The task
Review the lines that follow and copy each one that contains the word "Blender".

A block of data
++++

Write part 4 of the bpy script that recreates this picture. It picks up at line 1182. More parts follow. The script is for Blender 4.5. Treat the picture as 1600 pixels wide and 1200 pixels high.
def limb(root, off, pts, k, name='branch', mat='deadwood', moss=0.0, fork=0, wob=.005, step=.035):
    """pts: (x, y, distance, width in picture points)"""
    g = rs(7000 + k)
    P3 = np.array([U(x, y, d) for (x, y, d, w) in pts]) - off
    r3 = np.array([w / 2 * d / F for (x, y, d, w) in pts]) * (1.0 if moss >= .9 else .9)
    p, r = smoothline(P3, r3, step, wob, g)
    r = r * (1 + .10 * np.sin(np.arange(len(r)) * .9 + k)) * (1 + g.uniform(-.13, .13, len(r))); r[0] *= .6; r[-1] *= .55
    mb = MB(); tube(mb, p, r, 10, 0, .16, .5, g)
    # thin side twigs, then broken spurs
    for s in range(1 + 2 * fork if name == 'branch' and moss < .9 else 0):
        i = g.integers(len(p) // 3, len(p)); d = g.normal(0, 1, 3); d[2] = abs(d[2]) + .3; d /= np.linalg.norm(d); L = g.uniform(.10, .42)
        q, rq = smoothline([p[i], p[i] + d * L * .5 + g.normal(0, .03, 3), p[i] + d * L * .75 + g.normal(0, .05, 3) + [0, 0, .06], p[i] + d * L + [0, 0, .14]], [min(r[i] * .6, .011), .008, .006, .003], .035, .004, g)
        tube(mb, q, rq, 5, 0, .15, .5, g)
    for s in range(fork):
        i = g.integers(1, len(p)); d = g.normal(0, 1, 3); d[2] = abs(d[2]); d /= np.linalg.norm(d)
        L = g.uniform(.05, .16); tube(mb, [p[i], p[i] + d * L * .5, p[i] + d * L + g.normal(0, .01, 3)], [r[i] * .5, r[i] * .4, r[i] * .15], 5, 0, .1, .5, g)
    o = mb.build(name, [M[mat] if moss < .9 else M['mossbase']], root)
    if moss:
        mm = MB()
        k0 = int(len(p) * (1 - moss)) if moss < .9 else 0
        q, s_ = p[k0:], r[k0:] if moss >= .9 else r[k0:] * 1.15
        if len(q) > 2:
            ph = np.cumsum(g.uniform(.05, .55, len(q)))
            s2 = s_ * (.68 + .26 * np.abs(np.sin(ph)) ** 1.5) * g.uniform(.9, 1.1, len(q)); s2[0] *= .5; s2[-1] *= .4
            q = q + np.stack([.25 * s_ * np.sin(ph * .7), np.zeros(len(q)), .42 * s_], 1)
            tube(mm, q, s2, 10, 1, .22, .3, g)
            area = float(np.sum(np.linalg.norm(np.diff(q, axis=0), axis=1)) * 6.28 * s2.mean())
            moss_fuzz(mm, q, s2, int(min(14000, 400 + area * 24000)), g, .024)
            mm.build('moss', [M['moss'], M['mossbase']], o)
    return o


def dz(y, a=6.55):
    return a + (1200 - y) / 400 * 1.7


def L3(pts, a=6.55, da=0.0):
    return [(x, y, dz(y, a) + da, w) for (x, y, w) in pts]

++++

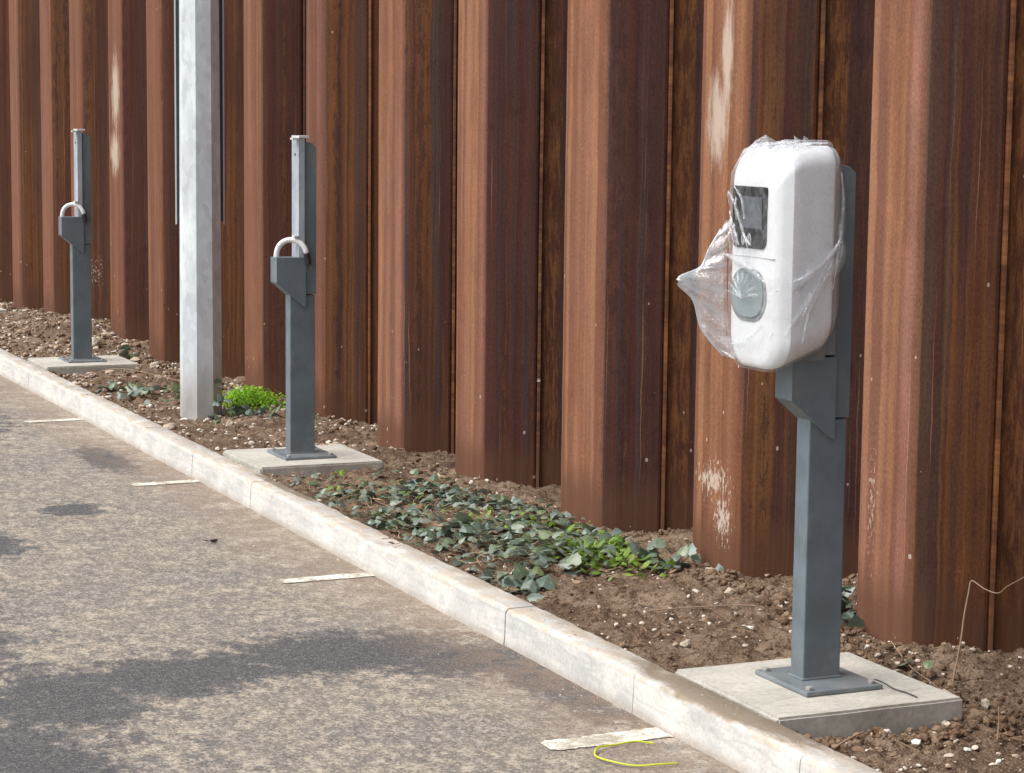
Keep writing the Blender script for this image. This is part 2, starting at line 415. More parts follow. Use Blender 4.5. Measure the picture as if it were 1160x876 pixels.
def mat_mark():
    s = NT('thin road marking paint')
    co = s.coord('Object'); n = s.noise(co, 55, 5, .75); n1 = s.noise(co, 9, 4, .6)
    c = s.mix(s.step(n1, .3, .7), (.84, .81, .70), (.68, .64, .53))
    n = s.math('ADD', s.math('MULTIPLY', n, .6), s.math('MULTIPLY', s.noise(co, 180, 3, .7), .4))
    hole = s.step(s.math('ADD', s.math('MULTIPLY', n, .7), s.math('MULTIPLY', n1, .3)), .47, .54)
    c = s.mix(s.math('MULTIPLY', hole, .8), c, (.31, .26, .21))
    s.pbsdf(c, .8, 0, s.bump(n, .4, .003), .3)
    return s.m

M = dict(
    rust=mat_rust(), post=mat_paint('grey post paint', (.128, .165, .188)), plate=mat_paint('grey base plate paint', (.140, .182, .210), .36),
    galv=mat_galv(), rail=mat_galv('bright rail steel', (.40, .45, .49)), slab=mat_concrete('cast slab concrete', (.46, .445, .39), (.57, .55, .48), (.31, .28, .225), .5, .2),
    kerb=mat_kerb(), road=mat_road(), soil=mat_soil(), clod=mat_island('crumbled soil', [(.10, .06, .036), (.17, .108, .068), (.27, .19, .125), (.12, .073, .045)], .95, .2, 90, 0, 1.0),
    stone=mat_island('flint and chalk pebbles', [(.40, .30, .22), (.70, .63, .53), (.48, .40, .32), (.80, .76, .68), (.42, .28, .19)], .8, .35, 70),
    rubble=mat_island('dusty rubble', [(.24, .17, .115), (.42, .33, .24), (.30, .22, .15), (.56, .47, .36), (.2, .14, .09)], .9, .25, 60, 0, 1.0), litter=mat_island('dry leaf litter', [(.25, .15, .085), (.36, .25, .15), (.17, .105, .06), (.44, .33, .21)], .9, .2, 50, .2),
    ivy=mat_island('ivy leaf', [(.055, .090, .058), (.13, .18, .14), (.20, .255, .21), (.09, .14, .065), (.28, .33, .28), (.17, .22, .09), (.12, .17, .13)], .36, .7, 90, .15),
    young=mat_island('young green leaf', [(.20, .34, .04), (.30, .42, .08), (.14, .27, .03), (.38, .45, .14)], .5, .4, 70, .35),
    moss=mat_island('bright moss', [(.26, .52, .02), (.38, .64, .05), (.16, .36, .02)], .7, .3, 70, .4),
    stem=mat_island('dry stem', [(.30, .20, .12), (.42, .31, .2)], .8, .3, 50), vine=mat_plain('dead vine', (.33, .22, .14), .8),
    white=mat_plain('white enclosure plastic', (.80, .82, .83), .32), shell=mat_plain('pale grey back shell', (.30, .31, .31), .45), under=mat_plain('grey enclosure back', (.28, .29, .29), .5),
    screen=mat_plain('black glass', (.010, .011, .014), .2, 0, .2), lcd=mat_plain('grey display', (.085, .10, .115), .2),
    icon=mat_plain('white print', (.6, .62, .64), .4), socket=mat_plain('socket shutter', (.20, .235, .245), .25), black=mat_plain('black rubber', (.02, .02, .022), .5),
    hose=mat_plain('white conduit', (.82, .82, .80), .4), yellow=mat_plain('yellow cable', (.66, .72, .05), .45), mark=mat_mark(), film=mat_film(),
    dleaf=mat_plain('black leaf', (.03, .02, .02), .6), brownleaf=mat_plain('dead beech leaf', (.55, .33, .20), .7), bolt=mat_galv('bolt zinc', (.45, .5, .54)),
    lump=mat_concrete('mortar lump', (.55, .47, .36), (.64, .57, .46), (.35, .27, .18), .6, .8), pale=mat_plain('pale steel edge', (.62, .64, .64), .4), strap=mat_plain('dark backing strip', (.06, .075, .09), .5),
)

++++

Correct response
Write part 4 of the bpy script that recreates this picture. It picks up at line 1182. More parts follow. The script is for Blender 4.5. Treat the picture as 1600 pixels wide and 1200 pixels high.
Keep writing the Blender script for this image. This is part 2, starting at line 415. More parts follow. Use Blender 4.5. Measure the picture as if it were 1160x876 pixels.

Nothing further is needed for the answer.